NFU argues for balance in biofuels debate

Farming leader Peter Kendall has called for more balance and less bias in the debate over biofuels.

Speaking before the Sentry Farming Conference yesterday (5 February) the NFU president said that while biofuels were by no means a panacea for the world's renewable energy needs, they could and should have an important role to play.

"Biofuels have become the whipping boy of choice for the chattering classes and even for some within the farming community," said Kendall

"Never a week goes past without their being blamed for everything from destroying the environment to starvation in the developing world.

"Most of the criticism is exaggerated or just plain wrong. For example, 98 per cent of the palm oil production which is widely blamed for the destruction of the Malaysian rainforest and the orang-utans that live there is used for food and cosmetics, not biofuels.
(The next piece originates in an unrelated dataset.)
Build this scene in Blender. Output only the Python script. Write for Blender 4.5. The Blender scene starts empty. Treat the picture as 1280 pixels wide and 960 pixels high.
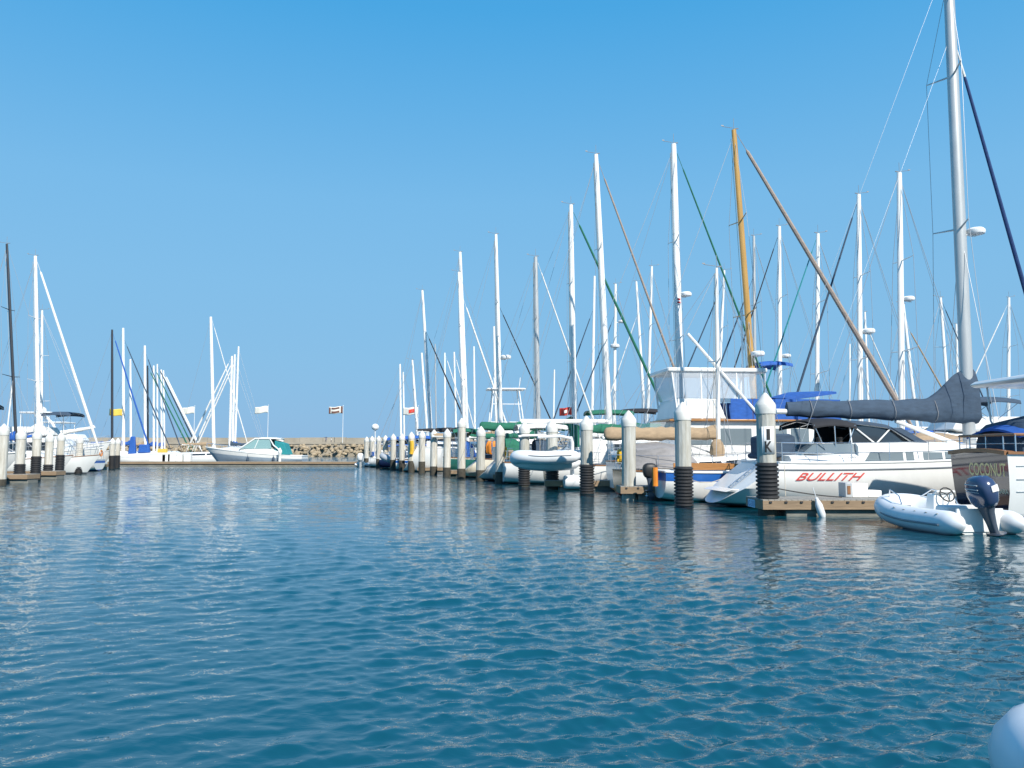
import bpy, bmesh, math, random
import numpy as np
from mathutils import Vector, Matrix
random.seed(7)
R = math.radians
SC = bpy.context.scene
COL = SC.collection

# ------------------------------------------------------------------ camera
CAMZ = 1.8
F = 996.0
PITCH = math.atan(83 / F)
cam_d = bpy.data.cameras.new('camera')
cam_d.sensor_width = 36.0
cam_d.lens = F / 1280 * 36.0
cam_d.clip_start = 0.05
cam_d.clip_end = 9000
cam = bpy.data.objects.new('camera', cam_d)
cam.location = (0, 0, CAMZ)
cam.rotation_euler = (R(90) + PITCH, 0, 0)
COL.objects.link(cam)
SC.camera = cam

def P(px, py, Y):
    """point of the place at distance Y seen at photo pixel px, py"""
    x = (px - 640) / F
    v = (480 - py) / F
    dy = math.cos(PITCH) - v * math.sin(PITCH)
    dz = math.sin(PITCH) + v * math.cos(PITCH)
    k = Y / dy
    return Vector((x * k, Y, CAMZ + dz * k))

# ------------------------------------------------------------------ materials
def mat(name, col, rough=0.5, metal=0.0, var=0.0, scale=3.0, bump=0.0, bscale=40.0, col2=None, stretch=(1, 1, 1), spec=0.5, alpha=1.0, coat=0.0):
    m = bpy.data.materials.new(name)
    m.use_nodes = True
    nt = m.node_tree
    b = nt.nodes['Principled BSDF']
    b.inputs['Base Color'].default_value = (*col, 1)
    b.inputs['Roughness'].default_value = rough
    b.inputs['Metallic'].default_value = metal
    b.inputs['Specular IOR Level'].default_value = spec
    b.inputs['Coat Weight'].default_value = coat
    b.inputs['Coat Roughness'].default_value = 0.08
    if alpha < 1: b.inputs['Alpha'].default_value = alpha
    if var > 0 or bump > 0:
        tc = nt.nodes.new('ShaderNodeTexCoord')
        mp = nt.nodes.new('ShaderNodeMapping')
        mp.inputs['Scale'].default_value = stretch
        nt.links.new(tc.outputs['Object'], mp.inputs['Vector'])
    if var > 0:
        n = nt.nodes.new('ShaderNodeTexNoise')
        n.inputs['Scale'].default_value = scale
        n.inputs['Detail'].default_value = 6
        n.inputs['Roughness'].default_value = 0.65
        nt.links.new(mp.outputs[0], n.inputs['Vector'])
        r = nt.nodes.new('ShaderNodeValToRGB')
        r.color_ramp.elements[0].position = 0.32
        r.color_ramp.elements[1].position = 0.68
        c2 = col2 if col2 else tuple(c * (1 - var) for c in col)
        r.color_ramp.elements[0].color = (*c2, 1)
        r.color_ramp.elements[1].color = (*col, 1)
        nt.links.new(n.outputs['Fac'], r.inputs['Fac'])
        nt.links.new(r.outputs['Color'], b.inputs['Base Color'])
    if bump > 0:
        n2 = nt.nodes.new('ShaderNodeTexNoise')
        n2.inputs['Scale'].default_value = bscale
        n2.inputs['Detail'].default_value = 4
        nt.links.new(mp.outputs[0], n2.inputs['Vector'])
        bp = nt.nodes.new('ShaderNodeBump')
        bp.inputs['Strength'].default_value = bump
        bp.inputs['Distance'].default_value = 0.03
        nt.links.new(n2.outputs['Fac'], bp.inputs['Height'])
        nt.links.new(bp.outputs['Normal'], b.inputs['Normal'])
    return m

M = {}
def defmat(key, *a, **k): M[key] = mat(key, *a, **k)
defmat('gelcoat_white', (0.80, 0.80, 0.77), 0.22, var=0.10, scale=1.3, stretch=(1, 1, .4))
defmat('gelcoat_cream', (0.72, 0.66, 0.52), 0.3, var=0.12, scale=1.5)
defmat('gelcoat_blue_grey', (0.30, 0.38, 0.46), 0.3, var=0.15)
defmat('gelcoat_grey', (0.45, 0.48, 0.50), 0.35, var=0.15, scale=2)
defmat('deck_white', (0.74, 0.73, 0.69), 0.55, var=0.12, scale=4)
defmat('navy_hull', (0.012, 0.022, 0.07), 0.12, var=0.2, scale=2, coat=.5)
defmat('green_hull', (0.03, 0.16, 0.13), 0.2, var=0.2, scale=2)
defmat('blue_stripe', (0.02, 0.12, 0.42), 0.3, var=0.15)
defmat('sky_bottom', (0.02, 0.22, 0.45), 0.5, var=0.25, scale=4)
defmat('red_bottom', (0.16, 0.025, 0.02), 0.6, var=0.3, scale=5)
defmat('dark_bottom', (0.02, 0.025, 0.03), 0.6, var=0.3, scale=5)
defmat('green_bottom', (0.03, 0.12, 0.08), 0.6, var=0.3, scale=5)
defmat('stripe_grey', (0.2, 0.22, 0.24), 0.4)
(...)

"What is needed in this debate is a bit more balance and a bit less bias."

Kendall said that, as the leader of an organisation representing all types of farmers in a country where sustainability is at the very top of the political agenda, he could have no interest either in promoting a technology which was not environmentally sustainable.

"We would be irresponsible, as a society and as a sector, if we do not ensure that biofuels fulfil their potential in the fight against climate change," he added.
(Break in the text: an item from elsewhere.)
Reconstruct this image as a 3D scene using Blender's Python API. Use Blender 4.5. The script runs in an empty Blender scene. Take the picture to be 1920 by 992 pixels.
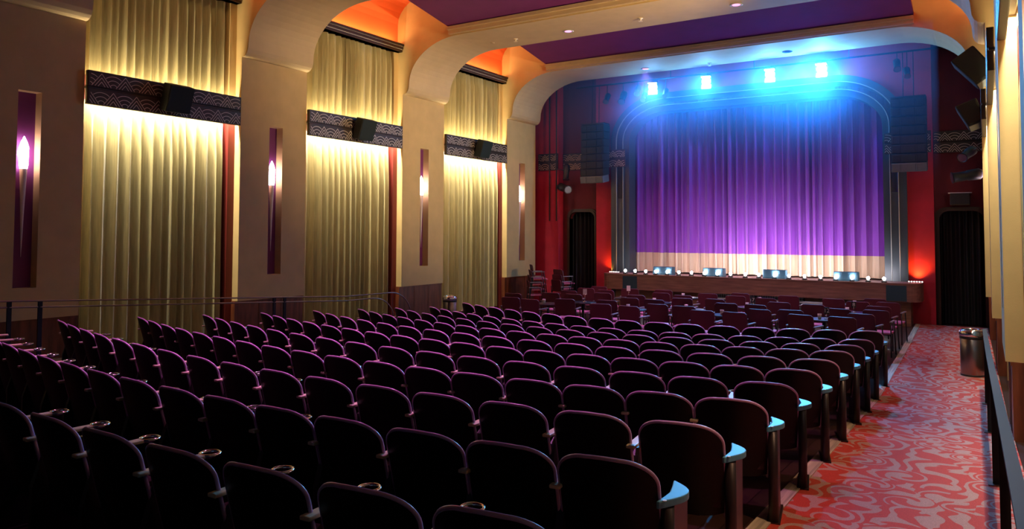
import bpy, math, random
from mathutils import Vector, Matrix

random.seed(7)
SC = bpy.context.scene
COL = SC.collection
PI = math.pi

# ------------------------------------------------------------------ camera
F_PX, YAW, PITCH, ROLL, CY = 1409.2, .5615, .0433, .0026, 374.7
cam_d = bpy.data.cameras.new('camera')
cam = bpy.data.objects.new('camera', cam_d)
COL.objects.link(cam)
cam_d.sensor_width = 36.0
cam_d.lens = F_PX / 1920 * 36
cam_d.shift_y = (CY - 496) / 1920
cam_d.clip_end = 200
fw = Vector((-math.sin(YAW) * math.cos(PITCH), math.cos(YAW) * math.cos(PITCH), math.sin(PITCH)))
rt = Vector((math.cos(YAW), math.sin(YAW), 0))
up = rt.cross(fw)
r2 = rt * math.cos(ROLL) + up * math.sin(ROLL)
u2 = -rt * math.sin(ROLL) + up * math.cos(ROLL)
m = Matrix((r2, u2, -fw)).transposed().to_4x4()
m.translation = (0, 0, 2.34)
cam.matrix_world = m
SC.camera = cam

# ------------------------------------------------------------------ world, exposure
w = bpy.data.worlds.new('world'); SC.world = w
w.use_nodes = True
w.node_tree.nodes['Background'].inputs[0].default_value = (.5, .32, .45, 1)
w.node_tree.nodes['Background'].inputs[1].default_value = 0.012
SC.view_settings.view_transform = 'Standard'
SC.view_settings.look = 'None'
SC.view_settings.exposure = 0.0
SC.view_settings.gamma = 1.0
SC.view_settings.use_curve_mapping = False
try:
    SC.cycles.max_bounces = 6
    SC.cycles.volume_bounces = 0
    SC.cycles.sample_clamp_indirect = 4
    SC.cycles.use_light_tree = True
except Exception:
    pass

# light levels
E_STRIP_DOWN, E_STRIP_UP, E_COVE = 250, 90, 24
E_SCONCE, E_DOWN, E_SPOT = 6, 42, 6000
E_FOOT, E_RED, E_LED = 1.5, 30, 8
HAZE = 0.15


def light(name, kind, loc, energy, color, target=None, parent=None, **kw):
    d = bpy.data.lights.new(name, kind)
    d.energy = energy; d.color = color
    for k, v in kw.items(): setattr(d, k, v)
    o = bpy.data.objects.new(name, d)
    COL.objects.link(o)
    o.location = loc
    if target is not None:
        dv = Vector(target) - Vector(loc)
        o.rotation_euler = dv.to_track_quat('-Z', 'Y').to_euler()
    if parent: o.parent = parent
    return o


# ------------------------------------------------------------------ materials
M = {}


def mat(name, col, rough=.6, metal=0.0, emit=None, estr=0.0, noise=0.0, nscale=8.0, bump=0.0, bscale=60.0, spec=None, sheen=0.0, stretch=None):
    mt = bpy.data.materials.new(name); mt.use_nodes = True
    nt = mt.node_tree; b = nt.nodes['Principled BSDF']
    b.inputs['Base Color'].default_value = (*col, 1)
    b.inputs['Roughness'].default_value = rough
    b.inputs['Metallic'].default_value = metal
    if spec is not None: b.inputs['Specular IOR Level'].default_value = spec
    if sheen: b.inputs['Sheen Weight'].default_value = sheen
    if emit:
        b.inputs['Emission Color'].default_value = (*emit, 1)
        b.inputs['Emission Strength'].default_value = estr
    tc = nt.nodes.new('ShaderNodeTexCoord')
    src = tc.outputs['Object']
    if stretch:
        mp = nt.nodes.new('ShaderNodeMapping'); mp.inputs['Scale'].default_value = stretch
        nt.links.new(src, mp.inputs[0]); src = mp.outputs[0]
    if noise:
        n = nt.nodes.new('ShaderNodeTexNoise'); n.inputs['Scale'].default_value = nscale; n.inputs['Detail'].default_value = 5
        nt.links.new(src, n.inputs['Vector'])
        r = nt.nodes.new('ShaderNodeValToRGB')
        r.color_ramp.elements[0].position = .3; r.color_ramp.elements[1].position = .7
        r.color_ramp.elements[0].color = (*[c * (1 - noise) for c in col], 1)
        r.color_ramp.elements[1].color = (*[min(1, c * (1 + noise)) for c in col], 1)
        nt.links.new(n.outputs['Fac'], r.inputs[0]); nt.links.new(r.outputs[0], b.inputs['Base Color'])
    if bump:
        n2 = nt.nodes.new('ShaderNodeTexNoise'); n2.inputs['Scale'].default_value = bscale; n2.inputs['Detail'].default_value = 3
        nt.links.new(src, n2.inputs['Vector'])
        bp = nt.nodes.new('ShaderNodeBump'); bp.inputs['Strength'].default_value = bump; bp.inputs['Distance'].default_value = .01
        nt.links.new(n2.outputs['Fac'], bp.inputs['Height']); nt.links.new(bp.outputs[0], b.inputs['Normal'])
    M[name] = mt
    return mt


mat('cream_plaster', (.62, .44, .19), .75, noise=.06, nscale=3, bump=.12, bscale=120)
mat('soffit_plaster', (.62, .46, .25), .7, noise=.05, nscale=3, bump=.1, bscale=120)
mat('orange_cove', (.75, .13, .03), .6, noise=.06, nscale=2)
mat('red_casing', (.16, .012, .008), .6)
mat('red_wall', (.46, .014, .042), .7, noise=.10, nscale=4, bump=.1, bscale=90)
mat('purple_ceiling', (.17, .02, .16), .7, noise=.08, nscale=2, bump=.08, bscale=100)
mat('purple_niche', (.17, .025, .17), .6)
mat('ceiling_orange', (.62, .36, .16), .8)
mat('gold_velvet', (.44, .37, .18), .40, noise=.15, nscale=5, sheen=.3, stretch=(6, 6, .5))
mat('purple_velvet', (.27, .05, .44), .5, noise=.12, nscale=5, sheen=.3, stretch=(6, 6, .5))
mat('cream_velvet', (.70, .50, .34), .5, noise=.08, nscale=5, stretch=(6, 6, .5))
mat('black_velvet', (.006, .006, .010), .8)
mat('wainscot_wood', (.16, .045, .020), .35, noise=.45, nscale=3, stretch=(4, 4, .6))
mat('stage_wood', (.26, .12, .095), .38, noise=.3, nscale=3, stretch=(.7, 3, 6))
mat('base_wood', (.26, .13, .075), .45, noise=.35, nscale=3, stretch=(.7, 3, 6))
mat('dark_wood', (.030, .012, .008), .4)
mat('dark_band', (.040, .026, .022), .5)
mat('band_inlay', (.75, .65, .55), .5)
mat('proscenium_grey', (.050, .065, .075), .45)
mat('proscenium_edge', (.35, .36, .34), .35)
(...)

"The characterisation of this debate as 'food versus fuel' is typical of the misrepresentation that has been at work. Every tonne of wheat grown for biofuels produces a third of a tonne of bioethanol and a third of a tonne of animal feed. Our crops are more than capable of producing food and fuel.

"Biofuels are no panacea, but then nor are they the spawn of the devil. As the only renewable alternative to oil in transport fuels, they have an important role to play now - subject of course to environmental safeguards on how they are produced.

"All the indications are that they could make an even more valuable contribution in the future, as the technology is refined to make even bigger savings in greenhouse gas emissions.

"But we will deny ourselves the opportunity of benefiting from future technologies if, as some are demanding, we opt out from developing the industry now."